The news about [a mutual friend from way back who has fallen into immorality] is sad. I have not seen him in over thirty years so the emotional punch hits you much harder than it does me. But, it’s always sad when people exchange true bliss for something that cannot satisfy, not really satisfy. And yet, it really is understandable. We are a culture of lonely and confused people, looking for something to fill the void and provide some answers. And sad to say, the Church these days, generally speaking, isn’t dealing with this very well. Is it any wonder, then, that so many Christians are just as lonely and confused as their neighbors?
On to something more pleasant. My summer has actually been quite good. And I think that the reason for this is that I have been challenged and the Spirit has used that to bless. I think one way to summarize this is to talk about two books. The first is Introverts in the Church: Finding Our Place in an Extroverted Culture by Adam McHugh. This was very helpful for me because it told me that it’s okay that I am an introvert, even though much of my church experience has been oriented toward extroverts. So, I now understand that pressure that I have felt to be someone other than I am. The book helped me to become more comfortable with who I am. It has helped me to understand how I, as an introvert, can still be faithful pastor. The other book is The Pastor As Minor Poet: Texts and Subtexts in the Ministerial Life by M. Craig Barnes. (I’m still in the middle of this. It is like a rich dessert for me. I have to consume just a little at a time so that I can digest it well.) This book is redefining what it means for me to be a pastor. It takes nothing away from the stress that my theological training has placed on the Scriptures. It just tweaks how I study the Word and communicate what I find to the people of my church. It understands the key place of the pastor in a more subtle and nuanced way than I have encountered before. A quote:
One of the reasons that people need pastors is precisely because God is always present but usually not apparent. It takes a poet to find that presence beneath the layers of strategy for coping with the feeling of its absence. Thus, the parish minister's soul becomes a crucible in which sacred visions are ground together with the common and at times profane experiences of human life. Out of this sacred mix, pastors find their deep poetry, not only for the pulpit, but also for making eternal sense out of the ordinary routines of the congregation.
I think that one big thing that I like about this book is that it talks about the soul. Reformed Types, what I was trained to be and was for too long, misunderstand the place of the mind. Changing the mind has been seen as the goal. Dealing with the mind is very important. But it is not the goal. The mind is a path to the soul. This book is helping me to see that more clearly.
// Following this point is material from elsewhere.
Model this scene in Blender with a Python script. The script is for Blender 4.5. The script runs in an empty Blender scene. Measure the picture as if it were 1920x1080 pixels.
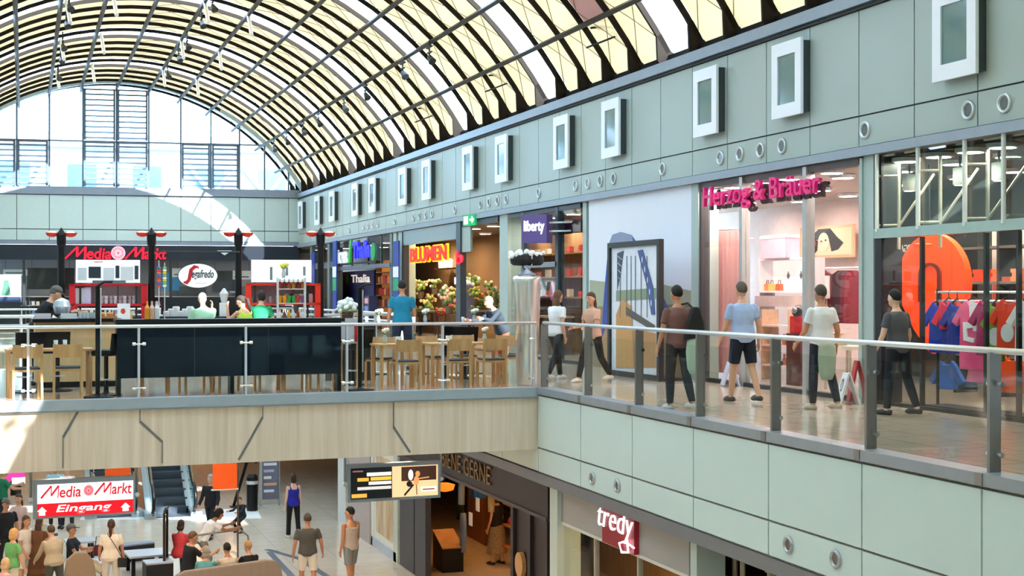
import bpy, bmesh, random
from math import *
from mathutils import Vector, Matrix
random.seed(7)
SC = bpy.context.scene
COL = SC.collection
# ---------------------------------------------------------------- survey of the hall (metres, X across, Y along the hall, Z up)
F = 2600.0; HY = 548.0; VX = 45.0; PSI = atan((960 - VX) / F); EYE = 1.62
CP, SP = cos(PSI), sin(PSI)
LZ = -4.85                      # lower floor level
XW = 11.7                       # shop fronts of the upper walkway
def dirxy(px):
    a = (px - 960) / F
    return a * CP + SP, -a * SP + CP
def at(px, zc):
    d = dirxy(px); return d[0] * zc, d[1] * zc
def zat(py, zc): return EYE - (py - HY) * zc / F
def on_x(px, X=XW):
    d = dirxy(px); zc = X / d[0]; return d[1] * zc, zc
def on_line(px, A, B):
    d = dirxy(px); ex, ey = B[0] - A[0], B[1] - A[1]
    det = d[0] * (-ey) + ex * d[1]
    zc = (A[0] * (-ey) + ex * A[1]) / det
    return d[0] * zc, d[1] * zc, zc
ONES = 'zeroth first second third fourth fifth sixth seventh eighth ninth tenth eleventh twelfth thirteenth fourteenth fifteenth sixteenth seventeenth eighteenth nineteenth'.split()
TENS = {2: 'twent', 3: 'thirt', 4: 'fort', 5: 'fift'}
def ordw(n):
    if n < 20: return ONES[n]
    t, o = divmod(n, 10)
    return TENS[t] + 'ieth' if o == 0 else TENS[t] + 'y-' + ONES[o]
# ---------------------------------------------------------------- materials
def lin(h):
    if isinstance(h, str):
        h = h.lstrip('#'); v = [int(h[i:i + 2], 16) / 255 for i in (0, 2, 4)]
    else: v = h
    return tuple(c / 12.92 if c <= .04045 else ((c + .055) / 1.055) ** 2.4 for c in v) + (1,)
_M = {}
def mat(h, rough=.6, metal=0., emit=0., var=.10, scale=6., spec=.5, stretch=None, key=None):
    k = (str(h), rough, metal, emit, var, scale, spec, stretch)
    if k in _M: return _M[k]
    m = bpy.data.materials.new('surface'); m.use_nodes = True
    nt = m.node_tree; b = nt.nodes['Principled BSDF']; c = lin(h)
    if 0 < emit < 3: emit *= .45
    b.inputs['Roughness'].default_value = rough; b.inputs['Metallic'].default_value = metal
    b.inputs['Specular IOR Level'].default_value = spec
    if emit:
        b.inputs['Base Color'].default_value = c
        b.inputs['Emission Color'].default_value = c; b.inputs['Emission Strength'].default_value = emit
    elif var:
        tc = nt.nodes.new('ShaderNodeTexCoord'); mp = nt.nodes.new('ShaderNodeMapping')
        nz = nt.nodes.new('ShaderNodeTexNoise'); mx = nt.nodes.new('ShaderNodeMix'); mx.data_type = 'RGBA'
        nz.inputs['Scale'].default_value = scale; nz.inputs['Detail'].default_value = 3
        if stretch: mp.inputs['Scale'].default_value = stretch
        nt.links.new(tc.outputs['Object'], mp.inputs[0]); nt.links.new(mp.outputs[0], nz.inputs['Vector'])
        nt.links.new(nz.outputs['Fac'], mx.inputs[0])
        mx.inputs[6].default_value = tuple(max(0, x * (1 - var)) for x in c[:3]) + (1,)
        mx.inputs[7].default_value = tuple(min(1, x * (1 + var)) for x in c[:3]) + (1,)
        nt.links.new(mx.outputs[2], b.inputs['Base Color'])
    else: b.inputs['Base Color'].default_value = c
    _M[k] = m; return m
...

In different ways, both books are feeding something that has been happening to me over the last few years. I am reacting against Reformed culture. Not Reformed theology, but the culture that has grown up around it, at least in my experience. The exclusivism, the sense of superiority, the ungracious arguments, the pride. Out of these sorts of things comes a religious system that must be protected and advanced, instead of a walk with Jesus that can be enjoyed. The study of theology is a crucial, even necessary aid in this. But it is a means to an end and not the end in itself. So, I am also reading a little of Calvin’s Institutes each day along with bits of the Westminster Shorter Catechism and Confession and appreciating the wisdom that I find. I still relish Reformed theology. But it’s some of the Reformed pastors that I have a hard time with.
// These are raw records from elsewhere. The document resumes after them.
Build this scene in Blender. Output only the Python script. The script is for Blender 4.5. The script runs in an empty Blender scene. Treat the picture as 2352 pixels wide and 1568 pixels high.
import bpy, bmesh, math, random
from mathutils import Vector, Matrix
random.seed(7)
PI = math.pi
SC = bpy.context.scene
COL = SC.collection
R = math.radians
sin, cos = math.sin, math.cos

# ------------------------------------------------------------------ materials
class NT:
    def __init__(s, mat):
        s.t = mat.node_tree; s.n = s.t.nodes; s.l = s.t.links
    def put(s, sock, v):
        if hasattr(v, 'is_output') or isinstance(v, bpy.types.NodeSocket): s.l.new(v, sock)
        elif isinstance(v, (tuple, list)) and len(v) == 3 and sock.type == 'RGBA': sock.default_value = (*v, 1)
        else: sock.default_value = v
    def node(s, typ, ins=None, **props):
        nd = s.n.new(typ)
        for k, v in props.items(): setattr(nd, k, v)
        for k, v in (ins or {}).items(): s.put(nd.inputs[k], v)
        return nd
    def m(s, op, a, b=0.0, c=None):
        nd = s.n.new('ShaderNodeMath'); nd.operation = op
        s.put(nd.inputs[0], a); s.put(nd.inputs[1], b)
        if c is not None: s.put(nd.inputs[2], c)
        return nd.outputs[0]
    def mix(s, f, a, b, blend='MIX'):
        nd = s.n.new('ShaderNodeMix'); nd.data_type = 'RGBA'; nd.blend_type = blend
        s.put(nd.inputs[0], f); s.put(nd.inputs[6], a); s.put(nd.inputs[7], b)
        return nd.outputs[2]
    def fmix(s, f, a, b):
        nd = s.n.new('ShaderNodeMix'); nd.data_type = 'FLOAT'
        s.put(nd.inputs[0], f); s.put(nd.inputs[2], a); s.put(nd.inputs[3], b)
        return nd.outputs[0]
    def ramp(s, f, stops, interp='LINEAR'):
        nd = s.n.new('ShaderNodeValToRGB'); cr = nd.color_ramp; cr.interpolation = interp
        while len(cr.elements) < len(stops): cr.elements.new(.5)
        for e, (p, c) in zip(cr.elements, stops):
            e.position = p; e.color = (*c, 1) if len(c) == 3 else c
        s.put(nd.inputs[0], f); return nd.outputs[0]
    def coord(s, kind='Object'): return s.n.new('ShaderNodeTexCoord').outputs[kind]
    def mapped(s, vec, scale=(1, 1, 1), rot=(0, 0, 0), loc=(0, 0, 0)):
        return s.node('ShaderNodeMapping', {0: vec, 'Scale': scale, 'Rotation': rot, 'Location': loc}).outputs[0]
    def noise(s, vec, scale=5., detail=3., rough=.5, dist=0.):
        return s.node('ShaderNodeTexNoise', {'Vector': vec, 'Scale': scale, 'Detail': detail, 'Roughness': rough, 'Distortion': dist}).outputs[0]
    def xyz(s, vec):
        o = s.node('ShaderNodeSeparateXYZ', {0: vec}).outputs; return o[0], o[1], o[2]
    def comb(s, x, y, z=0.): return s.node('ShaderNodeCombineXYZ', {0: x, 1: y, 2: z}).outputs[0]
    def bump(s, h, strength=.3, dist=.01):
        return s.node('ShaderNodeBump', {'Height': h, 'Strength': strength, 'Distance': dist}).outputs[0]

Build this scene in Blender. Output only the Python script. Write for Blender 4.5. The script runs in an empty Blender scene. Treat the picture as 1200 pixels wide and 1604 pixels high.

Out of this I have a thought for you, a suggestion. [I offer this with some trepidation. I don’t know your situation at all well. And, to be sure, I am not you and what helps me may well be totally unhelpful for you. But here goes.] What if, instead of branching out which you mentioned, you spent more time reading and thinking about being a pastor, about the things that are going on in your own soul, about different aspects of the Scriptures that you haven’t had time to pursue before? (Here, to be honest, I am here reacting to something else: pastors being too busy with secondary things. Result: they don’t have time to develop as physicians of the soul.) The only ministry thing that I do that is not directly related to being pastor of FRC is that I lead devotions once a week before lunch at the local rescue mission. I have told myself – and others – that my goal is to be the best pastor of FRC that I can be. As a result, there is developing in me more depth than breadth. And I think that this is from the Spirit. Again, this is me and not you. So, I could be totally off base. But what has been happening to me has been good and it is showing in my relationships with the people. And while we are still 55 people on a Sunday I sense progress.
Well, that is more than I planned on writing, but I hope that in some way it will be helpful to you.
I pray for you each week and will continue to do so.